Por varias lejanas causas en la grande provincia de Los Ríos, Ecuador, muy pocos sacerdotes, religiosas y apóstoles laicos de la Iglesia católica mantenían la mecha humeante de la fe cristiana.

Escribo en memoria de Víctor, recordando servicios del Grupo Misionero Vasco. El servicio de Víctor en Ecuador es inseparable del de los misioneros vascos.

El gran papa Pío XII pidió a la Iglesia en el Pueblo Vasco, presidida entonces por el obispo de Vitoria, que envíe a un grupo de misioneros a Ecuador, a la provincia de Los Ríos. Pronto el Grupo Misionero Vasco aceptó servir también en sectores de otras dos provincias de la Costa, Los Ríos y Manabí, y en lugares a los que fueron invitados ocasionalmente para servicios específicos.

Señalo algunos aportes de los misioneros vascos: el aliento a un servicio pastoral planificado en algunas diócesis; el apoyo a la formación de apóstoles seglares. Su desprendimiento personal de bienes eclesiales: los cuidaron y acrecieron como propios, los usaron para servir. Evangelizaron también con obras de arte inspiradas en la cultura manabita. Están colaborando desde su país en recuperar obras artísticas destruidas por el terremoto, como el mosaico en la fachada del templo de Pedernales.

Los vascos (y no se enojen) tienen la cerviz dura; sin querer queriendo, tienden a imponer. No descubrí en Víctor esta tendencia: la tenía controlada.

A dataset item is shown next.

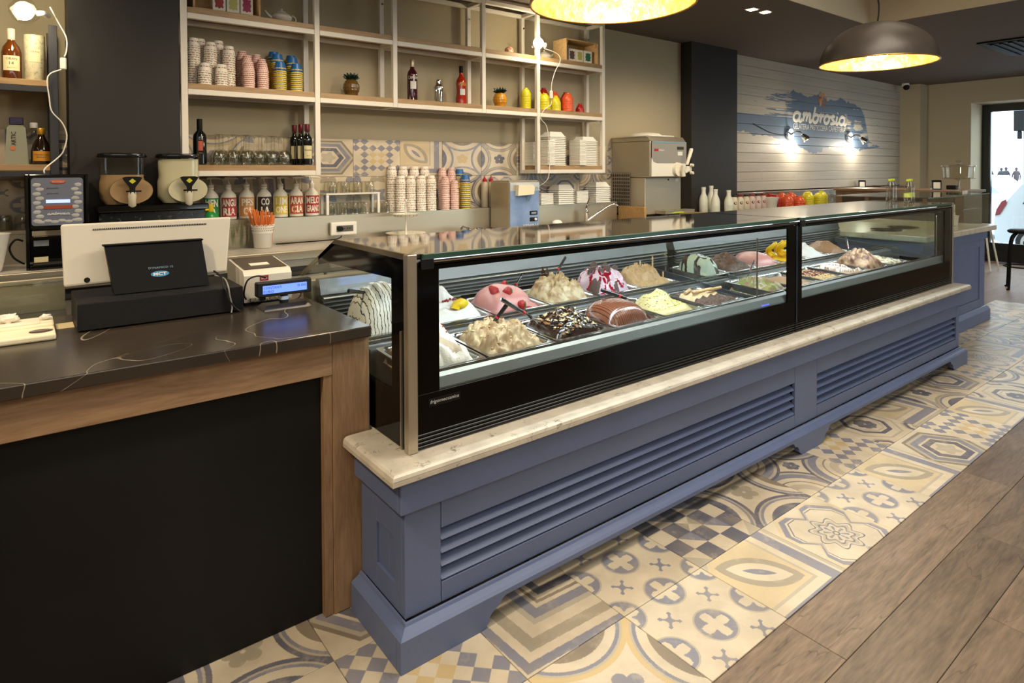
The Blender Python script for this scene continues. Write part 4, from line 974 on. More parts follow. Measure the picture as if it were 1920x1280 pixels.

Los vascos, también, porque son muy celosos de su identidad, se esforzaban no solo en valorarla, sino también en que los ecuatorianos valoremos nuestra identidad, nuestro color en el arcoíris de la Iglesia.

Ellos y yo nos esforzábamos; no siempre lo logramos, porque en momentos no actuamos con la madurez que exige el cuidado de la identidad del otro. Recuerdo como la discusión más honda, la más acalorada, la realizada en Bahía con integrantes del Grupo Misionero Vasco: sacerdotes, religiosas, laicos. Enfriado el calor de la discusión, se afianzó la fraterna relación, porque no buscamos “salir con lo nuestro”, sino con lo que todos –obispo y misioneros– buscamos, la maduración de la Iglesia en Manabí. La logramos, también, porque hablando de frente nos comprendimos.

En este contexto se destaca la personalidad de Víctor Garaygordóbil. Alentó y mantuvo la unidad del grupo de misioneros vascos; clarificó la especificidad de su aporte, la del crecimiento de la identidad propia de la Iglesia en Ecuador; y supo alentar a una Iglesia que trabaja por la justicia. Los vascos se esforzaron en actuar como misioneros, no como colonizadores. También por su conducta respetuosa, aun en la crítica, su voz era recibida y valorada.

Víctor, como el paradigmático Benedicto XVI, dejó el cayado de pastor a Jesús Martínez, puente episcopal entre vascos y ecuatorianos, y se retiró a Urquiola, conservando el aprecio de pastores y fieles en Ecuador. Cuando celebramos con él en plena lucidez sus 100 años de vida, obispos ecuatorianos unimos en Urquiola nuestra acción de gracias a Dios por Víctor, de quien recibimos testimonio de amor a Cristo y a la Iglesia. Participó en su funeral en Urquiola Jesús Sádaba, obispo emérito de Aguarico, Coca.